# EXERCISE GOAL
Output every line of the material exactly, omitting images.

# SOURCE EXCERPT
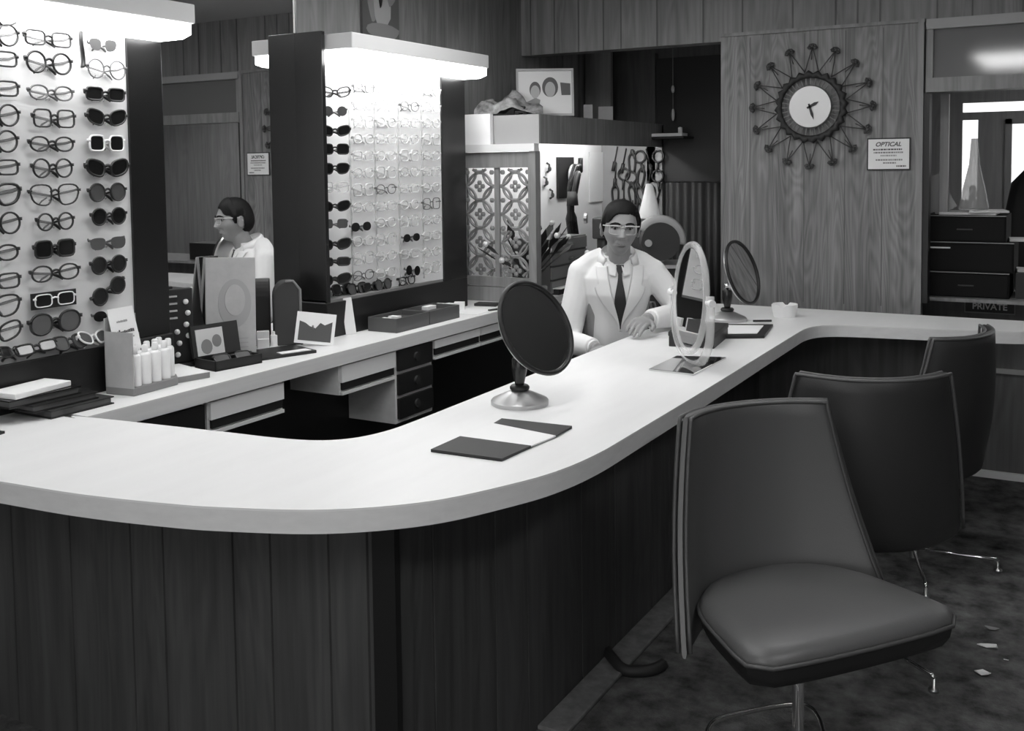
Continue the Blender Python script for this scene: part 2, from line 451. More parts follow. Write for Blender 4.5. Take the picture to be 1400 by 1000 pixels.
# ================================================================== DISPLAY CASES
BX = -2.352      # left board face
def BX2(y): return lerp(-2.405, -2.338, (y-2.82)/(3.555-2.82))    # far board stands a little askew
def display(label, y0, y1, pil, side, z0=.78, z1=1.752):
    r = thing('display_case', label, 'display case', (-2.4, (y0+y1)/2, z0))
    ytop = pil[0] if pil else y1
    b = B(); b.prism([(-2.458, y0), (BX, y0), (BX, ytop), (-2.458, ytop)] if not side else [(-2.458, y0+.02), (BX2(y0+.02), y0+.02), (BX2(ytop), ytop), (-2.458, ytop)], .915, z1); put('board', b, 'board_white', r, world=True, label='white display board')
    b = B(); b.box(-2.458, -2.33, y0, y1, z0, .905); put('riser', b, 'black', r, world=True, bevel=.003)
    b = B(); b.box(-2.34, -2.334, y0, ytop, .905, .925) if not side else b.box(-2.45, -2.338, y0, ytop, .905, .914); put('tray', b, 'grey', r, world=True)
    b = B(); b.box(-2.458, -2.33 if side else -2.343, pil[0], pil[1], .905, z1); put('pilaster', b, 'black_gloss', r, world=True, bevel=.002)
    if side:
        b = B(); b.box(-2.458, -2.33, y0, y0+.02, .905, 1.858); put('side_panel', b, 'black_gloss', r, world=True, bevel=.002)
    return r
D1 = display('tall white eyeglass display with black pilaster at the left edge', 1.2, 2.105, (1.984, 2.105), False)
D2 = display('white eyeglass display boxed in black, beyond the wall mirror', 2.80, 3.735, (3.555, 3.735), True)
def strip_light(label, y0, y1):
    r = thing('fluorescent_fixture', label, 'light fixture', (-2.34, (y0+y1)/2, 1.752))
    b = B(); b.box(-2.458, -2.22, y0, y1, 1.795, 1.85); put('housing', b, 'card_light', r, world=True, bevel=.004)
    b = B(); b.prism([(-2.455, 1.796), (-2.455, 1.76), (-2.42, 1.753), (-2.26, 1.753), (-2.226, 1.764), (-2.226, 1.796)], y0+.012, y1-.012, T=Matrix(((1, 0, 0, 0), (0, 0, 1, 0), (0, 1, 0, 0), (0, 0, 0, 1))))
    put('diffuser', b, 'diffuser', r, world=True, label='glowing white diffuser')
    return r
strip_light('glowing white fluorescent fixture over the near left display', 1.15, 2.122)
strip_light('glowing white fluorescent fixture over the far display by the lattice', 2.832, 3.755)
# wall mirror between the two
mi = thing('wall_mirror', 'tall frameless wall mirror between the two eyeglass displays', 'mirror', (-2.455, 2.45, .79))
b = B(); b.box(-2.459, -2.452, 2.05, 2.803, .785, 2.30); put('mirror_glass', b, 'mirror', mi, world=True)
b = B(); b.box(-2.459, -2.448, 2.803, 2.812, 1.86, 2.30); put('edge_trim', b, 'steel', mi, world=True)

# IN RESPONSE
Continue the Blender Python script for this scene: part 2, from line 451. More parts follow. Write for Blender 4.5. Take the picture to be 1400 by 1000 pixels.
# ================================================================== DISPLAY CASES
BX = -2.352      # left board face
def BX2(y): return lerp(-2.405, -2.338, (y-2.82)/(3.555-2.82))    # far board stands a little askew
def display(label, y0, y1, pil, side, z0=.78, z1=1.752):
    r = thing('display_case', label, 'display case', (-2.4, (y0+y1)/2, z0))
    ytop = pil[0] if pil else y1
    b = B(); b.prism([(-2.458, y0), (BX, y0), (BX, ytop), (-2.458, ytop)] if not side else [(-2.458, y0+.02), (BX2(y0+.02), y0+.02), (BX2(ytop), ytop), (-2.458, ytop)], .915, z1); put('board', b, 'board_white', r, world=True, label='white display board')
    b = B(); b.box(-2.458, -2.33, y0, y1, z0, .905); put('riser', b, 'black', r, world=True, bevel=.003)
    b = B(); b.box(-2.34, -2.334, y0, ytop, .905, .925) if not side else b.box(-2.45, -2.338, y0, ytop, .905, .914); put('tray', b, 'grey', r, world=True)
    b = B(); b.box(-2.458, -2.33 if side else -2.343, pil[0], pil[1], .905, z1); put('pilaster', b, 'black_gloss', r, world=True, bevel=.002)
    if side:
        b = B(); b.box(-2.458, -2.33, y0, y0+.02, .905, 1.858); put('side_panel', b, 'black_gloss', r, world=True, bevel=.002)
    return r
D1 = display('tall white eyeglass display with black pilaster at the left edge', 1.2, 2.105, (1.984, 2.105), False)
D2 = display('white eyeglass display boxed in black, beyond the wall mirror', 2.80, 3.735, (3.555, 3.735), True)
def strip_light(label, y0, y1):
    r = thing('fluorescent_fixture', label, 'light fixture', (-2.34, (y0+y1)/2, 1.752))
    b = B(); b.box(-2.458, -2.22, y0, y1, 1.795, 1.85); put('housing', b, 'card_light', r, world=True, bevel=.004)
    b = B(); b.prism([(-2.455, 1.796), (-2.455, 1.76), (-2.42, 1.753), (-2.26, 1.753), (-2.226, 1.764), (-2.226, 1.796)], y0+.012, y1-.012, T=Matrix(((1, 0, 0, 0), (0, 0, 1, 0), (0, 1, 0, 0), (0, 0, 0, 1))))
    put('diffuser', b, 'diffuser', r, world=True, label='glowing white diffuser')
    return r
strip_light('glowing white fluorescent fixture over the near left display', 1.15, 2.122)
strip_light('glowing white fluorescent fixture over the far display by the lattice', 2.832, 3.755)
# wall mirror between the two
mi = thing('wall_mirror', 'tall frameless wall mirror between the two eyeglass displays', 'mirror', (-2.455, 2.45, .79))
b = B(); b.box(-2.459, -2.452, 2.05, 2.803, .785, 2.30); put('mirror_glass', b, 'mirror', mi, world=True)
b = B(); b.box(-2.459, -2.448, 2.803, 2.812, 1.86, 2.30); put('edge_trim', b, 'steel', mi, world=True)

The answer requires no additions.